Stop reading, start writing

9 januari 2010 | In BBC Books Meta-philosophy Self-indulgence | Comments?

My first all too serious philosophical essay was on Heidegger (well, actually, I did a number on the ”positionality” concept in the work of Sartre earlier still, but it would take an insane amount of scholarly obsession for anyone to ever dig that up). The nicest thing said about was that it is ”not as incomprehensible as these things usually are”. The literature I discussed, I found at the University Library, actually going through a number of philosophy journals. I had a computer at the time, which was just barely hooked up to the internet, but didn’t use it for literature searches, just for writing and the occasional email. I spent a lot of time thinking about the subject of my essay, and used a very limited amount of sources.
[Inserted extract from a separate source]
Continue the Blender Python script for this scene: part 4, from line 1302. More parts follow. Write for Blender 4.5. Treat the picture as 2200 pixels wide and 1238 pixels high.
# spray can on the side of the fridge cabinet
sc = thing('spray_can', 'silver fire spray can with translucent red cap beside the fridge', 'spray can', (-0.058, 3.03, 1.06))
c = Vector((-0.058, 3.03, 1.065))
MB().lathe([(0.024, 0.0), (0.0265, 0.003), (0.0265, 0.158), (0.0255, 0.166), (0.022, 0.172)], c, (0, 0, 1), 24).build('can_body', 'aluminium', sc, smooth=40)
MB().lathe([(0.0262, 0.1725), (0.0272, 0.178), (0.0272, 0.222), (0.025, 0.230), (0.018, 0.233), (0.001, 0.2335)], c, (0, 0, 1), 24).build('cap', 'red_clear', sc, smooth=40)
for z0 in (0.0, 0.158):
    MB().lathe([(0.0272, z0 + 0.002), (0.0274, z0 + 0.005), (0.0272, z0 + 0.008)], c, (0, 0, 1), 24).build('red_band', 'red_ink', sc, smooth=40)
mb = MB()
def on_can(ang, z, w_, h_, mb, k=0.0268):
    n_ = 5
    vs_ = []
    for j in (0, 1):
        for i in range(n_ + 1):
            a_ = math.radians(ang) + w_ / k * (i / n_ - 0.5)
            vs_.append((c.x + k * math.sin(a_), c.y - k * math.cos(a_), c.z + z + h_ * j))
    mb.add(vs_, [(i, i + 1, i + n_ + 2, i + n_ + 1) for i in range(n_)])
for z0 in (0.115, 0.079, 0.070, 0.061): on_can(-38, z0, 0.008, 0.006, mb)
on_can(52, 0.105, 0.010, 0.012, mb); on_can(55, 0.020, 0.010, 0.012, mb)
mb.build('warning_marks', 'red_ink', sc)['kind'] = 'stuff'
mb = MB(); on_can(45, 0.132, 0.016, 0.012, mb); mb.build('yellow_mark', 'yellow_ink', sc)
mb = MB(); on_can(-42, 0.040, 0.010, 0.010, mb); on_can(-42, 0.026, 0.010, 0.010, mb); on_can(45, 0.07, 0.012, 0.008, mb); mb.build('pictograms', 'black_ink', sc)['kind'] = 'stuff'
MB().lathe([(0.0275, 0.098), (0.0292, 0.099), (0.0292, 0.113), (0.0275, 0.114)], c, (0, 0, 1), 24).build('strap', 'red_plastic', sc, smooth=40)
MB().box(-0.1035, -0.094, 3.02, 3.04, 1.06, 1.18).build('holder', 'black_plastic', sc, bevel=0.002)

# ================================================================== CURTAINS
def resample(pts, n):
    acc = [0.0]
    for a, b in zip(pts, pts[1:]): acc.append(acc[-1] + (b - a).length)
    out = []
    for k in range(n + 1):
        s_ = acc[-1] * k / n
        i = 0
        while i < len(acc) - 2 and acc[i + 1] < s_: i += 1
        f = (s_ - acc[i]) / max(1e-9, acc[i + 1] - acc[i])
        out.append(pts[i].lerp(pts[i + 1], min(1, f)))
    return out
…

A year or so later, while working on a different essay, I discovered JSTOR, and for about a month and a half, the printer didn’t get a rest. It suddenly dawned on me that everything interesting had been written about, at length, from almost every perspective, and the goal to find a theoretical position that was not currently occupied, and then to occupy it, suddenly struck me as much more difficult than I’d imagined. I spent the next few years reading more, too much probably, and thinking and writing less.

I used to do all my best thinking during walks and while running (or derogatorily: ”jogging”). Usually in very dull environments, not to distract from the thinking. Then I got an iPod, and started to listen to lectures, podcasts and audiobooks during those walks and runnings. (iTunes university has some great stuff, the podcasts from Nature, and from TED and the RSA are excellent. BBC 4’s ”thinking allowed” and ”in our time” just have me in stitches). And instead of thinking about what I’ve just heard, I tended to listen to another lecture, podcast or audiobook. Similarly with papers, even books. Before I start working on this chapter, I argued, I just need to read this paper, or that book. One wouldn’t like to be caught out ignorant, now, would one? No, one would not.

The all too great availability of other people’s writing and thinking made me quite heavy on the consumer side of science and philosophy, and much less of a producer. It is, of course, a great thing to learn, and to listen, but in order to become a philosopher, it is necessary to start doing it for yourself. To actually not care, for a bit, whether someone has written that same thing before, and been more well read while doing so.

My dissertation took longer than it should have, and I know people who have been, and still are, in that state where they just can’t seem to finish their texts. Partly, I believe, for this reason. They are excellent, well-read consumers and thoughtful, accomplished critics, but seems almost to have forgotten how to actually do philosophy. (The dominance of ”critical” philosophy among published articles is a testament that this tendency is very common indeed). The kind of second-order thinking were you are constantly reflecting on how what you are writing relates to what other people have written tends to stand in the way of confident, genuinely original and interesting work. At some point, you just have to get out of reading mode, and enter writing mode.